Overleg:Godslastering
Van Wikipedia
Ik ben diep onder de indruk van dit lemma!
--MWAK 17 nov 2004 16:51 (CET)
[bewerk] voorlopig drie (kleine) opmerkingen
Ik heb het nog niet helemaal "doorgeploegd". Ik was er enthousiast vooraan aan begonnen. Maar hier moet je echt de tijd voor nemen. Een geweldig (groot) artikel, zeg! (en nu dus even geen tijd; komt gauw). Maar alvast drie kleine opm.:
- onder 2.2.1. "met meestal, ofwel een staatskerk, ofwel een getalsmatig overheersende godsdienst". Wat bedoel je? Meestal een staatskerk of meestal een van beide? In het laatste geval is de term "meestal" niet nodig. In het eerste geval is het niet duidelijk / mooi.
- in dezelfde par. wordt niet duidelijk waar de problemen rond het liefdesconc. in 1895 speelden. Dat wordt verderop ook niet duidelijk. Oostenrijk?
- Gerard Reve (in 2.3.2.) heette vroeger geen K. v.h.

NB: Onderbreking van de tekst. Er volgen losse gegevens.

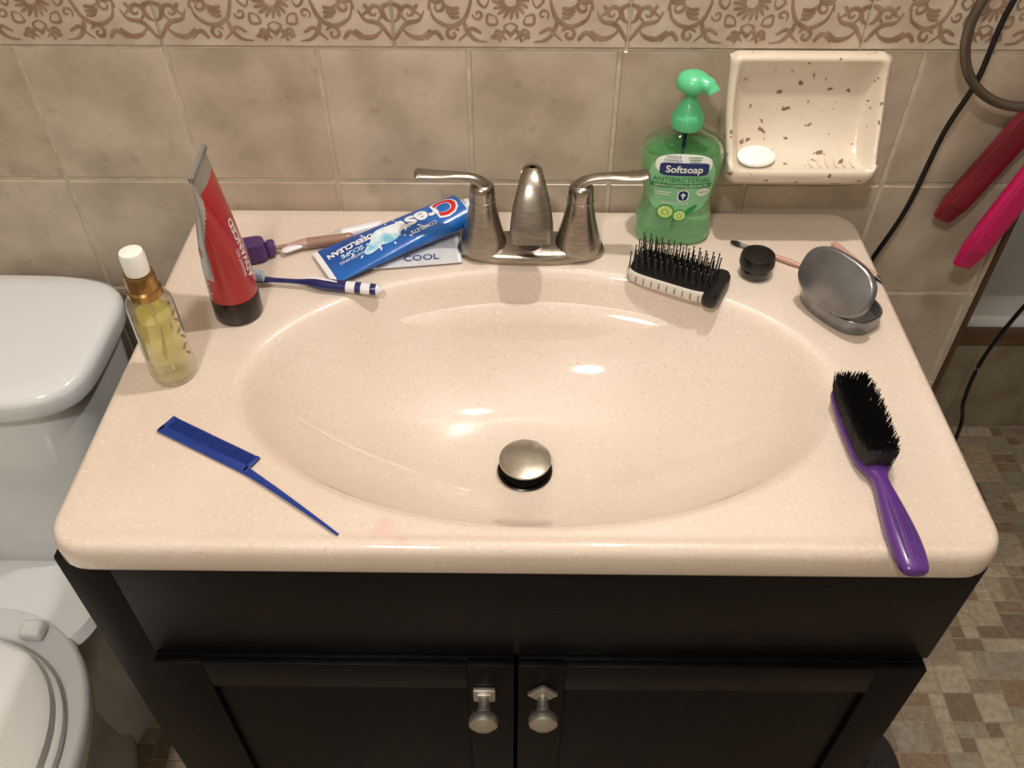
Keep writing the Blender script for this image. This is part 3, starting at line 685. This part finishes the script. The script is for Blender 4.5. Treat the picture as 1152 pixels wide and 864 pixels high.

Reve (dat was zijn broer).
Dick Bos 18 nov 2004 14:16 (CET)
[bewerk] voltrekking doodstraf
Van de site van Amnesty International (zie onder blasfemie) had ik de informatie Deze straf is daadwerkelijk voltrokken in ondermeer Pakistan, Iran en Afghanistan. In die zin is op 21 november 'is' veranderd in 'wordt' - wat kennelijk aangeeft in die landen vandaag de dag nog steeds de doodstraf voor godslastering wordt opgelegd en voltrokken. Dat lijkt me onwaarschijnlijk voor wat betreft Afghanistan, aangezien daar nu een ander regiem zit (met steun van VN en Nederlandse blauwhelmen). Voor Iran en Pakistan ben ik daarvan niet op de hoogte. Om te voorkomen dat we nu regelmatig moeten checken of er nog steeds doodstraffen in Pakistan en Iran worden voltrokken, verander ik dat woord weer terug. Johan Lont 22 nov 2004 13:59 (CET)
[bewerk] Het Ezelsproces
In het lemma staat dat de rechtszaak 'voortkwam' uit het gedicht 'Paradijs' in 'Nader tot u'. Daar wordt God inderdaad voorgesteld als ezel, maar ging het bij de rechtszaak niet ook (vooral?) om de passage waarin Reve droomt van seks met God in de gedaante van een ezel? Ik bedoel daarmee deze passage: "En God Zelf zou bij mij langs komen in de gedaante van een eenjarige, muisgrijze Ezel en voor de deur staan en aanbellen en zeggen: 'Gerard, dat boek van je - weet je dat Ik bij sommige stukken gehuild heb?' 'Mijn Heer en mijn God! Geloofd weze Uw Naam tot in alle Eeuwigheid! Ik houd zo verschrikkelijk veel van U,' zou ik proberen te zeggen, maar halverwege zou ik al in janken uitbarsten, en Hem beginnen te kussen en naar binnen trekken, en na een geweldige klauterpartij om de trap naar het slaapkamertje op te komen, zou ik Hem drie keer achter elkaar langdurig in Zijn Geheime Opening bezitten, en daarna een presenteksemplaar geven, niet gebrocheerd, maar gebonden - niet dat gierige en benauwde - met de opdracht: Voor de Oneindige, Zonder Woorden." (G.K. van het Reve: 'Nader tot u.' Amsterdam, G.A. van Oorschot, 1969.)